Mama ostatnio miała maraton w pracy. Chciałam ją trochę odciążyć i ugotować jakąś zupę. Też mam niezłe zamieszanie na uczelni i w pracy, więc musiałam zrobić coś na szybko i najlepiej bez wychodzenia po składniki do sklepu. Zrobiłam więc tzw. coś z niczego. Zaniosłam oczywiście zupkę Boskiemu Marianowi. Ostrzegłam go, że to totalna improwizacja, której nawet nie potrafię nazwać. Boski Marian odpowiedział: nazwij ją więc zupą „sepulkową” (fani twórczości Lema wiedzą o co chodzi;)). Wieczorem, gdy Boski Marian skonsumował mój kulinarny eksperyment, dostałam sms:

„Zupa sepulkowa to dopiero odkrycie! Super:)”

Polecam więc wszystkim moją ostrą zupkę na jeszcze nie najcieplejsze dni marca.

SKŁADNIKI

Garczek rosołu (najlepiej prawdziwego, ale od biedy może być z kostki)

350g przecieru pomidorowego

½ papryki czerwonej

2 cebule

5 ząbków czosnku

Oliwa

6 ziemniaków

Odrobina mąki

2 łyżki śmietany 18%

Przyprawy (sól, pieprz, pieprz Cayenne, czerwona papryka, 2 liście laurowe)

Gotujemy rosołek. W głębokiej patelni, na rozgrzanej oliwie, szklimy pokrojoną w drobną kostkę cebulę oraz czosnek. Następnie wlewamy przecier pomidorowy. Kolejno podsypujemy go odrobiną mąki i mieszamy. Ciepłą zawartość patelni wlewamy do gotującego się na małym ogniu rosołku. Kolejno kroimy w drobna kostkę paprykę i dorzucamy do garnka. Ziemniaki obieramy, myjemy i kroimy w kosteczkę. Również wrzucamy do garnka. Kolejno wlewamy wymieszaną z odrobiną zupy śmietanę i doprawiamy do smaku (musi być ostra:)). Gotujemy na małym ogniu przez około 30 minut i gotowe.

Smacznego!

niedziela, 4 marca 2012

Ciasto na zaraz

Ostatnio zupełnie nie mam czasu na szaleństwa w kuchni. Boski Marian został jednak na weekend w Warszawie, więc nie ma opcji, żebym czegoś dla niego nie upiekła. Rodzice również się upominali – usłyszałam argument, że jestem wyrodną córką, bo zaniedbuję ich kubki smakowe – więc potrzebowałam smacznego ciasta na „już”. Przepis znalazłam na blogu Arabeski, która jest dla mnie (zaraz po mojej mamie:)) guru wypieków. Ciasto nazywa się "Babka z łatką", „kręci się” błyskawicznie, piecze około 40 minut i składniki są zawsze pod ręką. Wypiek jest doskonały do kawy z mlekiem i pogaduszek. Polecam!

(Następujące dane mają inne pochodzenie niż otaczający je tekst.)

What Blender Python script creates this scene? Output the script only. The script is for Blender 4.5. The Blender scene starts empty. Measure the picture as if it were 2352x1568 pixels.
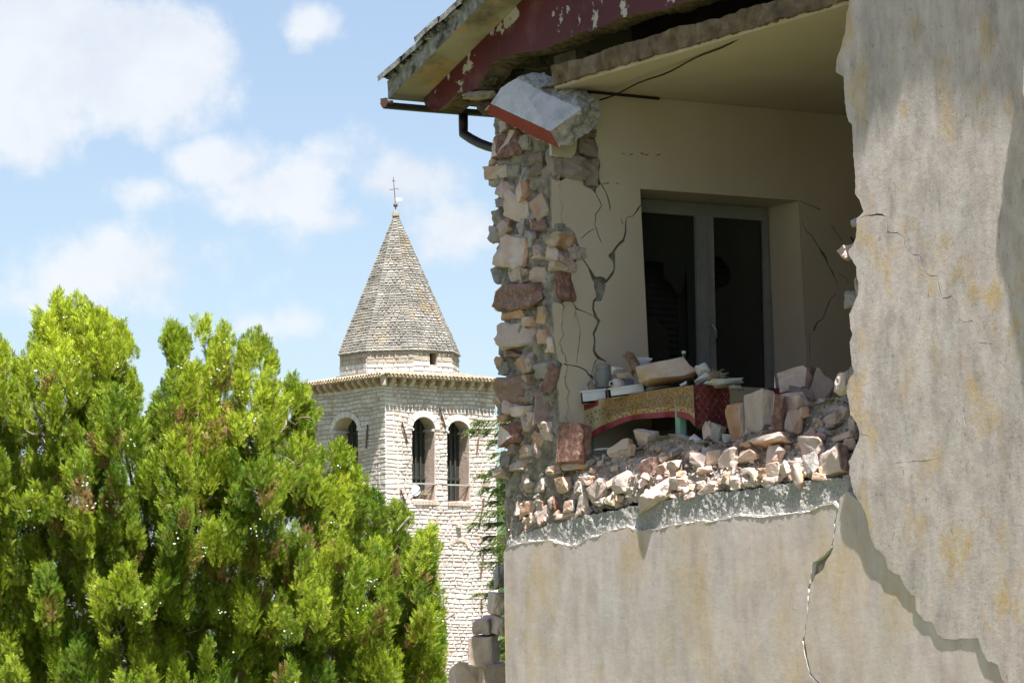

SKŁADNIKI (na jedną keksówkę)

5 jajek

1 szklanka cuku

1 ½ szklanka mąki

½ szklanki mąki ziemniaczanej

1 szklanka oleju

2 łyżeczki proszku do pieczenia

2 łyżeczki cukru migdałowego

2 łyżki kakao

Białka ubijamy z cukrem. Następnie ciągle miksując dodajemy żółtka, mąki, proszek do pieczenia i cukier migdałowy. Kolejno wlewamy stopniowo olej. Gdy masa będzie jednolita, przelewamy jej połowę do keksówki wysmarowanej masłem i posypanej bułką tartą. Do reszty dodajemy kakao i dalej miksujemy. Następnie wlewamy ciemną masę na jasną. Pieczemy około 40 minut w piekarniku nagrzanym do 180 stopni.